Senate debates

Wednesday, 10 June 2020

Adjournment

Indigenous Australians

7:25 pm

Photo of Sue LinesSue Lines (WA, Deputy-President) Share this | Hansard source

I rise tonight to speak about a colleague of mine in Western Australia, Donna. I recently received an email from Donna. She works really hard in her community and has done an amazing job in establishing a basketball league for young people which has really taken off right across Australia and she's been very grateful for the funding she's received to continue to run that program.

On the recent long weekend in WA, Donna went home to visit family in country Western Australia. The family returned to Perth together in a convoy of three cars. Donna was following her 21-year-old daughter, the daughter's boyfriend, Donna's 11-year-old grandson and another friend. The convoy passed a police car travelling in the opposite direction when Donna noticed the car do a U-turn and begin to follow them. Eventually the police flagged Donna's daughter's car down. Donna thought perhaps they'd been speeding because what other reason could there have been for pulling them over?

Donna stopped and parked behind her daughter's car. The first thing she noticed as the officers approached her daughter's car was that one officer immediately placed his right hand on his handgun, and it looked as if he was releasing the clip. The second officer placed his left hand on his pepper spray, again releasing the clip in preparation for use. Imagine how Donna felt watching this from her car, watching her daughter and her grandson being apprehended in this way and being fully aware of what the two police officers had just done.
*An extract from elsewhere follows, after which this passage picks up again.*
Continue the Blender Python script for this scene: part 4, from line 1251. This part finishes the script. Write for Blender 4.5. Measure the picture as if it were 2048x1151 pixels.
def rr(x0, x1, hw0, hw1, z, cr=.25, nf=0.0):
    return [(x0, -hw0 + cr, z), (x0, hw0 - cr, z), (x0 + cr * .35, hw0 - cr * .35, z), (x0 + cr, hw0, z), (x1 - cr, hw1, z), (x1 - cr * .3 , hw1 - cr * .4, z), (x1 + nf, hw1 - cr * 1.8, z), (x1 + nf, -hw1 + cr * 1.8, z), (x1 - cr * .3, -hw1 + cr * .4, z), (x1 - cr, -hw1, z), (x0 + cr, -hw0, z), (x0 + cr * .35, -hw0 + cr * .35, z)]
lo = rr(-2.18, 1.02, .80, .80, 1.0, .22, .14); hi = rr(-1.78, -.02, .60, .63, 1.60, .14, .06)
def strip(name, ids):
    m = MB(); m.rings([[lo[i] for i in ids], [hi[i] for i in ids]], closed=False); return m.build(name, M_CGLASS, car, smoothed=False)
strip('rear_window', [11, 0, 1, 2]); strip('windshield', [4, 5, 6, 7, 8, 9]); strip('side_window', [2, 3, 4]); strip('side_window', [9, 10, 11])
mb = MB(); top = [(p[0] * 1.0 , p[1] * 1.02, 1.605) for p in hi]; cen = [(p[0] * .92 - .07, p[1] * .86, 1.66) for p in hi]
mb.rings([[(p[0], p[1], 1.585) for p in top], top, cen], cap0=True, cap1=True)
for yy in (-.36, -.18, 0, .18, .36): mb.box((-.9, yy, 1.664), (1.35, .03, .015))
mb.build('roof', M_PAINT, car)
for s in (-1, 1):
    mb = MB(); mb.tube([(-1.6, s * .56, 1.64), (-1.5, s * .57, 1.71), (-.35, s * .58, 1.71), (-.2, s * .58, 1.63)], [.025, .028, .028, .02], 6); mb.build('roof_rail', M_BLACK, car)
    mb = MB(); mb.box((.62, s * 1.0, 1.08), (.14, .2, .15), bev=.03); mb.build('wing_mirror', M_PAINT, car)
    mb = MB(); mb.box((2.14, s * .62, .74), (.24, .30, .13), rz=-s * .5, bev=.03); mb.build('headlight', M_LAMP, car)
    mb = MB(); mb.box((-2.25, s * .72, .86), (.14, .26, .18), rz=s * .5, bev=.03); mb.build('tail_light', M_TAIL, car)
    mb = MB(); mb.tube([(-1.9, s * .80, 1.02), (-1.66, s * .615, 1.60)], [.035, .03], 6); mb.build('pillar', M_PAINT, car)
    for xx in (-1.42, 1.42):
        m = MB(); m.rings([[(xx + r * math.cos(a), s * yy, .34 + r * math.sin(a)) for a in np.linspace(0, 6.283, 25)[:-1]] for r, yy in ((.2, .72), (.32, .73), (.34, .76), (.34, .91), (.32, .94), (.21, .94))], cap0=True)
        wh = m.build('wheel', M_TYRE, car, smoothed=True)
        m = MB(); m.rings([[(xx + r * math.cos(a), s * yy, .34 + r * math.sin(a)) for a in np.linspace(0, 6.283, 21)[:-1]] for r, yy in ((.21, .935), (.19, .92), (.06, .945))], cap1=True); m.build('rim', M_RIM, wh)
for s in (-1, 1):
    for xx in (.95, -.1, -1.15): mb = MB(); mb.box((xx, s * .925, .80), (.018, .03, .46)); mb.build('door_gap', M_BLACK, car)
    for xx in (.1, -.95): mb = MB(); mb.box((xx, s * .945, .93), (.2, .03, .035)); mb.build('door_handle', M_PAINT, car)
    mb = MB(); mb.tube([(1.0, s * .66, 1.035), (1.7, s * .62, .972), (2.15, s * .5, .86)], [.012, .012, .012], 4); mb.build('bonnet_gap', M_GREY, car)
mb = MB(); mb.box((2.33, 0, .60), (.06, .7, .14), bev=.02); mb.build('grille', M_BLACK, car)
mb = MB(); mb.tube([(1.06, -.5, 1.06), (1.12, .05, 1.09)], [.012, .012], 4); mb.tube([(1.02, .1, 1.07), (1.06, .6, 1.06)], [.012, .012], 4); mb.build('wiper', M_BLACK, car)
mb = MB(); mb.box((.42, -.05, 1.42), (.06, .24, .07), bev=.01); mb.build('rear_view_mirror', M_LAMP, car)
I believe, and so does Donna, that this is highly unusual; this is not normal practice. It's not part of police procedure. Donna's daughter hadn't been speeding and had not committed any obvious offence. However—and here's the 'but'—Donna and her family are Noongar people of Western Australia. What happened here was not that a crime had been committed but that the two police officers for whatever reason—and they do have a legal right to stop people; I'm not contesting that—once they stopped the car and saw those Noongar faces, and the face of their friend who's from Somalia looking back at them, simply went into racial-profiling mode. And they made that decision then and there to pull over Donna's family and her friends.

Donna has made an official complaint to the Western Australia Police Force, and I hope that it's investigated in a speedy manner and that a conclusion is reached which satisfies Donna. The sad thing about what happened to Donna's daughter, Donna's family and Donna's 11-year-old grandson is that this is not an unusual occurrence. During Reconciliation Week we saw that horrific media report of that young girl who was grabbed by a Big W security officer, grabbed by her hoodie because the officer believed that the young girl had stolen something—again, racial profiling fully in action.

Relationships between police and First Nations peoples are at an all-time low. As we've heard today, deaths in custody are rising. Young people are being incarcerated at alarming rates, and the sadness is that most of those young people are held in custody and then receive sentences that are not custodial. Yet it happens over and over again to First Nations people. We are creating a second stolen generation with the number of young kids and babies that are put into out-of-home care. No wonder people are up in arms and protesting. It is way overdue for us to stop, to reflect and to implement the sorts of solutions that First Nations people in this country want to see. It's not too hard. It is not too complex. We need to stop and listen and take the advice of First Nations people. We're in this together.